• Stated goal: All of the material should be reproduced exactly, with pictures left out.

---------------

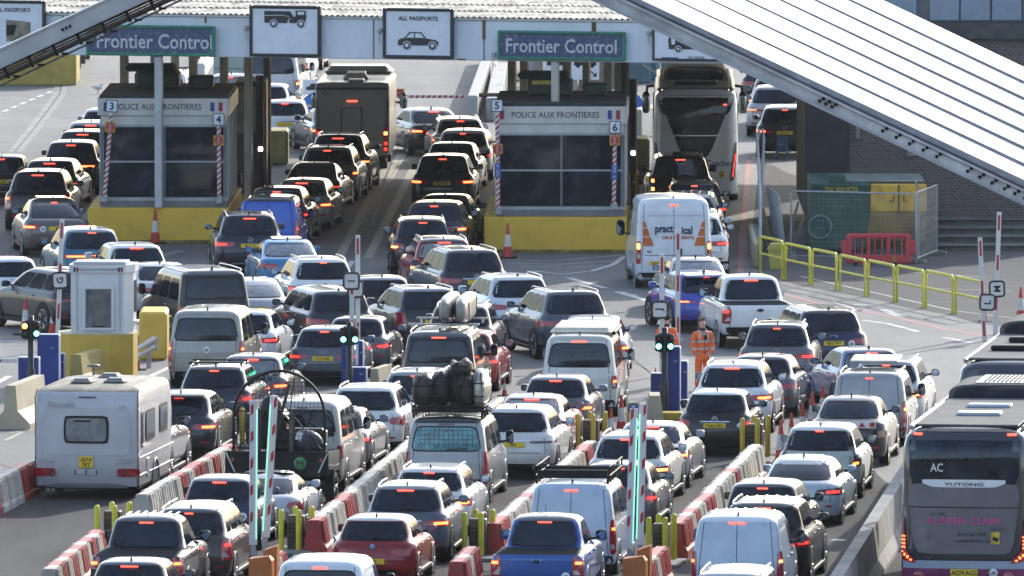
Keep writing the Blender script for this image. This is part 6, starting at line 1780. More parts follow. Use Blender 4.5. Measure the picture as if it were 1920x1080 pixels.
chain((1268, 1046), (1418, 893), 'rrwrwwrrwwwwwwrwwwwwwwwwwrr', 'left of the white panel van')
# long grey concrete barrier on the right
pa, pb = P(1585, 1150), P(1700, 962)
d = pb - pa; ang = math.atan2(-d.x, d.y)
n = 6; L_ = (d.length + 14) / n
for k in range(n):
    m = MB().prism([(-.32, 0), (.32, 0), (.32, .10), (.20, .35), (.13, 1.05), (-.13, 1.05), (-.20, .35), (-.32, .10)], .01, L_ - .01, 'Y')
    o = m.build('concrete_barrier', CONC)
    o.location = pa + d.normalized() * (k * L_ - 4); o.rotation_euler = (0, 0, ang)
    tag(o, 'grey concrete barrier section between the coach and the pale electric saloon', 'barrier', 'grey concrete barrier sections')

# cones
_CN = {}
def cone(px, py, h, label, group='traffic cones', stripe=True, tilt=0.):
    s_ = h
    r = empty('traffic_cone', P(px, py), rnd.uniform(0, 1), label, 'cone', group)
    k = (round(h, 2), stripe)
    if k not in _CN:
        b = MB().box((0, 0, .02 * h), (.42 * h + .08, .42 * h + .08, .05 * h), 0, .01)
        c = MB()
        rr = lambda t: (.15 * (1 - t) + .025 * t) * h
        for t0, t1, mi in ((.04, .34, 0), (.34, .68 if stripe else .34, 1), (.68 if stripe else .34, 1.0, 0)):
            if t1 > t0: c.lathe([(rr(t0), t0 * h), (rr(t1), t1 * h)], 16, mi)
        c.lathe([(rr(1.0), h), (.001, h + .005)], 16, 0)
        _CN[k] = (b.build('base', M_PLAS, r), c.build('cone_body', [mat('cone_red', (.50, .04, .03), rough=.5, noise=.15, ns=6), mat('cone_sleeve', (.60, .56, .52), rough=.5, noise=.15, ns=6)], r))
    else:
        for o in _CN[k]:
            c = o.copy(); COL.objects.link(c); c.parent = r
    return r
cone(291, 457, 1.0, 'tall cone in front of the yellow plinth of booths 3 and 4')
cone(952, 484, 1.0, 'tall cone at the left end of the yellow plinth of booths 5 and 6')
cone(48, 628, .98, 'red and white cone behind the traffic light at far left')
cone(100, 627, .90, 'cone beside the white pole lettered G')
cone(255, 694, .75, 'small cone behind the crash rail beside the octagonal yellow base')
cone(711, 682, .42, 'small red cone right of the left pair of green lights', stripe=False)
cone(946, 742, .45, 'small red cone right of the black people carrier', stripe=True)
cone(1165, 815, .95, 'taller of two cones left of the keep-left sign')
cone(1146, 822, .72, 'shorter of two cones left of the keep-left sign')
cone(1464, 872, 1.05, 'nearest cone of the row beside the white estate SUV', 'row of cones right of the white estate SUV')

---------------

• Exercise response:
Keep writing the Blender script for this image. This is part 6, starting at line 1780. More parts follow. Use Blender 4.5. Measure the picture as if it were 1920x1080 pixels.
chain((1268, 1046), (1418, 893), 'rrwrwwrrwwwwwwrwwwwwwwwwwrr', 'left of the white panel van')
# long grey concrete barrier on the right
pa, pb = P(1585, 1150), P(1700, 962)
d = pb - pa; ang = math.atan2(-d.x, d.y)
n = 6; L_ = (d.length + 14) / n
for k in range(n):
    m = MB().prism([(-.32, 0), (.32, 0), (.32, .10), (.20, .35), (.13, 1.05), (-.13, 1.05), (-.20, .35), (-.32, .10)], .01, L_ - .01, 'Y')
    o = m.build('concrete_barrier', CONC)
    o.location = pa + d.normalized() * (k * L_ - 4); o.rotation_euler = (0, 0, ang)
    tag(o, 'grey concrete barrier section between the coach and the pale electric saloon', 'barrier', 'grey concrete barrier sections')

# cones
_CN = {}
def cone(px, py, h, label, group='traffic cones', stripe=True, tilt=0.):
    s_ = h
    r = empty('traffic_cone', P(px, py), rnd.uniform(0, 1), label, 'cone', group)
    k = (round(h, 2), stripe)
    if k not in _CN:
        b = MB().box((0, 0, .02 * h), (.42 * h + .08, .42 * h + .08, .05 * h), 0, .01)
        c = MB()
        rr = lambda t: (.15 * (1 - t) + .025 * t) * h
        for t0, t1, mi in ((.04, .34, 0), (.34, .68 if stripe else .34, 1), (.68 if stripe else .34, 1.0, 0)):
            if t1 > t0: c.lathe([(rr(t0), t0 * h), (rr(t1), t1 * h)], 16, mi)
        c.lathe([(rr(1.0), h), (.001, h + .005)], 16, 0)
        _CN[k] = (b.build('base', M_PLAS, r), c.build('cone_body', [mat('cone_red', (.50, .04, .03), rough=.5, noise=.15, ns=6), mat('cone_sleeve', (.60, .56, .52), rough=.5, noise=.15, ns=6)], r))
    else:
        for o in _CN[k]:
            c = o.copy(); COL.objects.link(c); c.parent = r
    return r
cone(291, 457, 1.0, 'tall cone in front of the yellow plinth of booths 3 and 4')
cone(952, 484, 1.0, 'tall cone at the left end of the yellow plinth of booths 5 and 6')
cone(48, 628, .98, 'red and white cone behind the traffic light at far left')
cone(100, 627, .90, 'cone beside the white pole lettered G')
cone(255, 694, .75, 'small cone behind the crash rail beside the octagonal yellow base')
cone(711, 682, .42, 'small red cone right of the left pair of green lights', stripe=False)
cone(946, 742, .45, 'small red cone right of the black people carrier', stripe=True)
cone(1165, 815, .95, 'taller of two cones left of the keep-left sign')
cone(1146, 822, .72, 'shorter of two cones left of the keep-left sign')
cone(1464, 872, 1.05, 'nearest cone of the row beside the white estate SUV', 'row of cones right of the white estate SUV')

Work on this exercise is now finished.